Start

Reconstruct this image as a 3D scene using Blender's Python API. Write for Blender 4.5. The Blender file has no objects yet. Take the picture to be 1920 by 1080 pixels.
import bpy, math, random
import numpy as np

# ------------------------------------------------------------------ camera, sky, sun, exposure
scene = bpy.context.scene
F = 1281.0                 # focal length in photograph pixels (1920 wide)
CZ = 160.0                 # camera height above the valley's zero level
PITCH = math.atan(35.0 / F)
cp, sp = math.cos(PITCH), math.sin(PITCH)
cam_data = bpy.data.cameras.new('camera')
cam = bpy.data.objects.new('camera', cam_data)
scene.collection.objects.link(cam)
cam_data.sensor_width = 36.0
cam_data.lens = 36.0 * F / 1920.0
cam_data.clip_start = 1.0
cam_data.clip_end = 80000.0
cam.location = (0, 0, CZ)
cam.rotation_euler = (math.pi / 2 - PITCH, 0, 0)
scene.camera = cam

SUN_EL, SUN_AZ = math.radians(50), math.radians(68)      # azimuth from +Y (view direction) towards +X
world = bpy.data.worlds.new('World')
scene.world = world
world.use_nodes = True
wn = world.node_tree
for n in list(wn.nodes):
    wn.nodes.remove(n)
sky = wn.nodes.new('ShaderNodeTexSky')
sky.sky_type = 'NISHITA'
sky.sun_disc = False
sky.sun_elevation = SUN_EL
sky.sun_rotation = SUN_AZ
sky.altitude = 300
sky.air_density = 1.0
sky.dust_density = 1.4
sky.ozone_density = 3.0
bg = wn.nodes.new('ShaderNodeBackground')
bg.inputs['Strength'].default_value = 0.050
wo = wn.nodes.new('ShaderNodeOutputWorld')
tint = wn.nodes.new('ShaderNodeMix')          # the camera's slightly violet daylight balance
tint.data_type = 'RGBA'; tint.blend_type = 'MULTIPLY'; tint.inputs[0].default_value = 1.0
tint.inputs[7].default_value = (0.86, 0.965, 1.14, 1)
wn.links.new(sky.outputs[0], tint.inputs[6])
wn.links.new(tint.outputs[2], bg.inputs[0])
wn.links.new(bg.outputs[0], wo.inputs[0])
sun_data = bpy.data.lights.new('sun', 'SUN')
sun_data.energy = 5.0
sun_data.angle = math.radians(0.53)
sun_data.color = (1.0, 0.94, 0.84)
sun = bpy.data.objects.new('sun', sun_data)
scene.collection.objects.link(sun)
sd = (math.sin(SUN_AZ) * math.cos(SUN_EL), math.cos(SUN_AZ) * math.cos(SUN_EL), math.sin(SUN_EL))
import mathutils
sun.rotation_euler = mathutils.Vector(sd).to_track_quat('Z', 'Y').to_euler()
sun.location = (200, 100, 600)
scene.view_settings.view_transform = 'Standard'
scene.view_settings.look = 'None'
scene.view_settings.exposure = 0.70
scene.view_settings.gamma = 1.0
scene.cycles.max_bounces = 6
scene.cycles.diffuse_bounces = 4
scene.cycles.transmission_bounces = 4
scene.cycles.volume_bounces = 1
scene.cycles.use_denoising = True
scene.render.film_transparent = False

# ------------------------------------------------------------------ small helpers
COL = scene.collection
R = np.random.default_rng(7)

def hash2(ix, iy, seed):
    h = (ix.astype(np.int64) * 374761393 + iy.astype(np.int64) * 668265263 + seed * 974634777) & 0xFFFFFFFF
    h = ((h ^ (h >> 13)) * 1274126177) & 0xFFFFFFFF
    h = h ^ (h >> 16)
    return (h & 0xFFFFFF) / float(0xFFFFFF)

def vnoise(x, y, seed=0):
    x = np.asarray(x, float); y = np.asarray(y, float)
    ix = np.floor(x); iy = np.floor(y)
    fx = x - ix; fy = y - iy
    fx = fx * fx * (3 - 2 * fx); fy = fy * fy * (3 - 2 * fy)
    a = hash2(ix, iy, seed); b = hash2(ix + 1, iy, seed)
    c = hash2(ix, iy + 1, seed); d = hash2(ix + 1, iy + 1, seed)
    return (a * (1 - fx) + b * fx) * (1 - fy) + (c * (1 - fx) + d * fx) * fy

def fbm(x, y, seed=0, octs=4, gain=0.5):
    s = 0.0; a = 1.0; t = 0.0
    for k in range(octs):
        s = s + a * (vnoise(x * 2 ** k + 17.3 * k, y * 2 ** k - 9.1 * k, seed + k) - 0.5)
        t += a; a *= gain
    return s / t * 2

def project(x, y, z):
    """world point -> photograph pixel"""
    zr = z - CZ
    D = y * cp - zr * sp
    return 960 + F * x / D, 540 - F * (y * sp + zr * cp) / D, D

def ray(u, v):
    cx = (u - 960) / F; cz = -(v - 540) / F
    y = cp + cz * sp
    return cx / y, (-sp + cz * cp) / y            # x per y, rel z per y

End
Start

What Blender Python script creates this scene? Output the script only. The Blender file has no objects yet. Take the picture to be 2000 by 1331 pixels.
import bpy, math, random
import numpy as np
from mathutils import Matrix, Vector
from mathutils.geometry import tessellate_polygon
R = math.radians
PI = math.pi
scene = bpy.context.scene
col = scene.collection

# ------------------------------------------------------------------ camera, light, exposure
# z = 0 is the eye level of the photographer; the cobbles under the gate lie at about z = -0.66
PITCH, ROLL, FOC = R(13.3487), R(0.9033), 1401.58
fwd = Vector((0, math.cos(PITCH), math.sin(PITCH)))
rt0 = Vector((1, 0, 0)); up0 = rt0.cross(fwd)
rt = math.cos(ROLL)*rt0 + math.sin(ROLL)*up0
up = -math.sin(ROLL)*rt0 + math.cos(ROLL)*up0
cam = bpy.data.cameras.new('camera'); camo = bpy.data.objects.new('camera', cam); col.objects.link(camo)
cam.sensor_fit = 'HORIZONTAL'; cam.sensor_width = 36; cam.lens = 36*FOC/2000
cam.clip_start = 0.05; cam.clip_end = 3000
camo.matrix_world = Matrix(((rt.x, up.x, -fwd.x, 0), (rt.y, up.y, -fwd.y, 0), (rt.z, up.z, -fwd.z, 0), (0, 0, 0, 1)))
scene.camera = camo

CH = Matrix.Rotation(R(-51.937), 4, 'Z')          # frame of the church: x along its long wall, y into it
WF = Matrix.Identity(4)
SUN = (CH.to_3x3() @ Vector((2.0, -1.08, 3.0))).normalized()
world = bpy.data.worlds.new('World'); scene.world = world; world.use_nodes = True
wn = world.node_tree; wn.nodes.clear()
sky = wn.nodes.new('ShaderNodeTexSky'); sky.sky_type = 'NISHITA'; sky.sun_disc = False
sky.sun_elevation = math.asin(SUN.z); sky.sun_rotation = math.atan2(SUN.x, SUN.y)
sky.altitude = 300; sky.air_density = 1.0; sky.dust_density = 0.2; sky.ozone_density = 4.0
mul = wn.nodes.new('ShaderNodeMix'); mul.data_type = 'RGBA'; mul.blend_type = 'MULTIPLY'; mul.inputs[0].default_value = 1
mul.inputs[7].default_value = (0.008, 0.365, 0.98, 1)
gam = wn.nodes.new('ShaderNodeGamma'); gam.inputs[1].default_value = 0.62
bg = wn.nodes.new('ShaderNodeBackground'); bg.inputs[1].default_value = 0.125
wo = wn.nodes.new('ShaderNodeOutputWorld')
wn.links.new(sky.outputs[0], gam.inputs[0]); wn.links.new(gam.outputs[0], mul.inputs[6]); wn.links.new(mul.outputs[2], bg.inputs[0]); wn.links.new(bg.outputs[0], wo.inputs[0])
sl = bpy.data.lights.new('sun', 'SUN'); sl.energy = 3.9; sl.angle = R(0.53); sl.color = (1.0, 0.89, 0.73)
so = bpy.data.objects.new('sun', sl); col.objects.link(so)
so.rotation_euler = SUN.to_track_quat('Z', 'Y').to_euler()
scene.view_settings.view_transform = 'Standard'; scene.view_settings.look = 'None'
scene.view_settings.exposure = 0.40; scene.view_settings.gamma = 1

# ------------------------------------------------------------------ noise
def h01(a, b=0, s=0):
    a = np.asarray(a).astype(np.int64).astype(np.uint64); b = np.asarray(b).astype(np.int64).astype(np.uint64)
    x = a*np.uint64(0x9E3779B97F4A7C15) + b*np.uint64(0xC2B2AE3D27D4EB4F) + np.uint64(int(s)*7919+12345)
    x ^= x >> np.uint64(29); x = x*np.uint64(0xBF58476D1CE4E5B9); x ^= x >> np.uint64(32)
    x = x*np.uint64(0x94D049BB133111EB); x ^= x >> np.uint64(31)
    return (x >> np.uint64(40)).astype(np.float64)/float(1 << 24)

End
Start

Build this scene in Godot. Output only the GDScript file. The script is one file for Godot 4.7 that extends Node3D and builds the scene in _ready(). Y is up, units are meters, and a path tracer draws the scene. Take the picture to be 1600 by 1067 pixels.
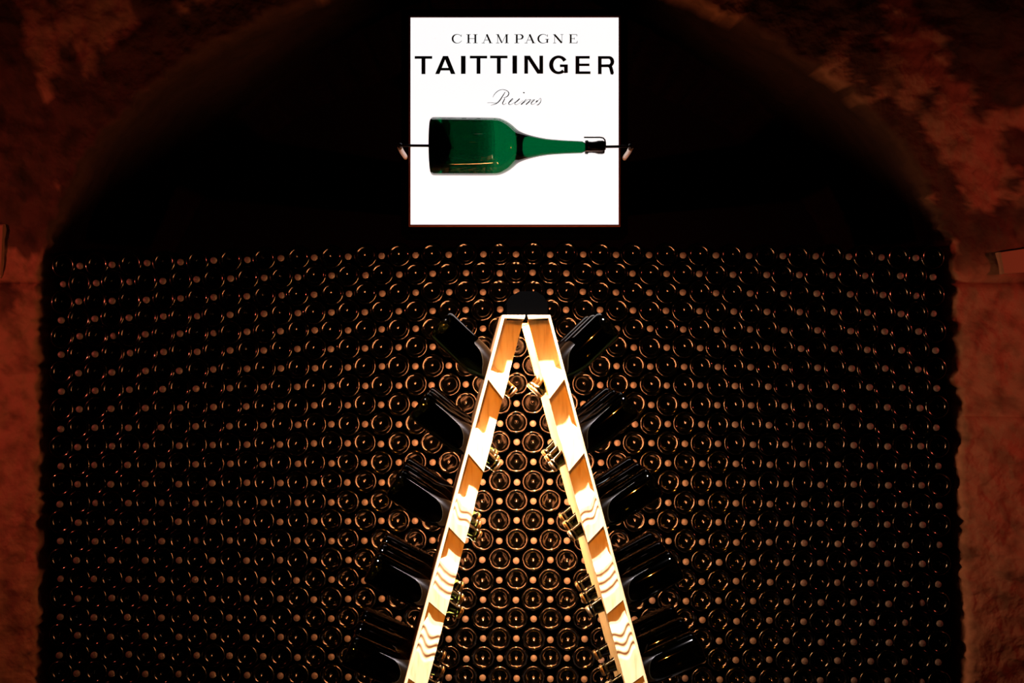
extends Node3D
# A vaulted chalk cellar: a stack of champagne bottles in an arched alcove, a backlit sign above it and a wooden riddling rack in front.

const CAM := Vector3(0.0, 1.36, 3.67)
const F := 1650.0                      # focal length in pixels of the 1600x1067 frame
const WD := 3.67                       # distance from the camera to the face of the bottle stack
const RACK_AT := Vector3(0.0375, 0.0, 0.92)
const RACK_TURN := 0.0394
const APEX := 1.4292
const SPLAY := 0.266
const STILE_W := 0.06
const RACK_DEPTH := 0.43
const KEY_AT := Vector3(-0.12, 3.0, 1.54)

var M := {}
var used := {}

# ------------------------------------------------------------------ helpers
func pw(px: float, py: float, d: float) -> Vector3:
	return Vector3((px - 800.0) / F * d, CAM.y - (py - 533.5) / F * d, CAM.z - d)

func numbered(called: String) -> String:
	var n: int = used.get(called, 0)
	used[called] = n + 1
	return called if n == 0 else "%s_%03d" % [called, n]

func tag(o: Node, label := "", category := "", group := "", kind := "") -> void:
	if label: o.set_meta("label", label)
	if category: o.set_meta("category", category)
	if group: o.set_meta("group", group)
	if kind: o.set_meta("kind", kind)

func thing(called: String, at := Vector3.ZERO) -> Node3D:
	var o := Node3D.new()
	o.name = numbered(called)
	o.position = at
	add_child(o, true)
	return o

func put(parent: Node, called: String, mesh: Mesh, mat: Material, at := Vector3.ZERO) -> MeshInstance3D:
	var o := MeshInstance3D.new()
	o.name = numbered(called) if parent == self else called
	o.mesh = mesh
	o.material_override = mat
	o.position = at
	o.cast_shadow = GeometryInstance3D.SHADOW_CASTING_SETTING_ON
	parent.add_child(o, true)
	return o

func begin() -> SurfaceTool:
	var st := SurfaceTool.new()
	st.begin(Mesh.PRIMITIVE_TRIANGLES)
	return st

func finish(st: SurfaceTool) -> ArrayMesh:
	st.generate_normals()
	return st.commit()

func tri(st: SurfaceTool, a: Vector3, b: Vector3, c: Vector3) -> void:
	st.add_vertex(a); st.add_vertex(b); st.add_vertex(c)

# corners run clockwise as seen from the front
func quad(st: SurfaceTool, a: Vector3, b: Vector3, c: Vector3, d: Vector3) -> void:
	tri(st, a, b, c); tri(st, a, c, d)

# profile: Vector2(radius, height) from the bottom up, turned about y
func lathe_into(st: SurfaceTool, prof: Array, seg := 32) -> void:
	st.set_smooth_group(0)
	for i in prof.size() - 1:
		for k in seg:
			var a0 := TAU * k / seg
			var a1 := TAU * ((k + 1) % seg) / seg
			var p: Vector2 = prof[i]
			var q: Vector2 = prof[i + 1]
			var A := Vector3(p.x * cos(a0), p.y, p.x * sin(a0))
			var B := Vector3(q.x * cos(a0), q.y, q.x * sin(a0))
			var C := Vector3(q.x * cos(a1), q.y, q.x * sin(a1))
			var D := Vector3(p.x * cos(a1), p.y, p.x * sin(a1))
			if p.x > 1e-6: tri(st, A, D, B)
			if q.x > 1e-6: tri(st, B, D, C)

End

What to produce
Show the lines of the material that contain the word "Python".

Complete response
Reconstruct this image as a 3D scene using Blender's Python API. Write for Blender 4.5. The Blender file has no objects yet. Take the picture to be 1920 by 1080 pixels.
What Blender Python script creates this scene? Output the script only. The Blender file has no objects yet. Take the picture to be 2000 by 1331 pixels.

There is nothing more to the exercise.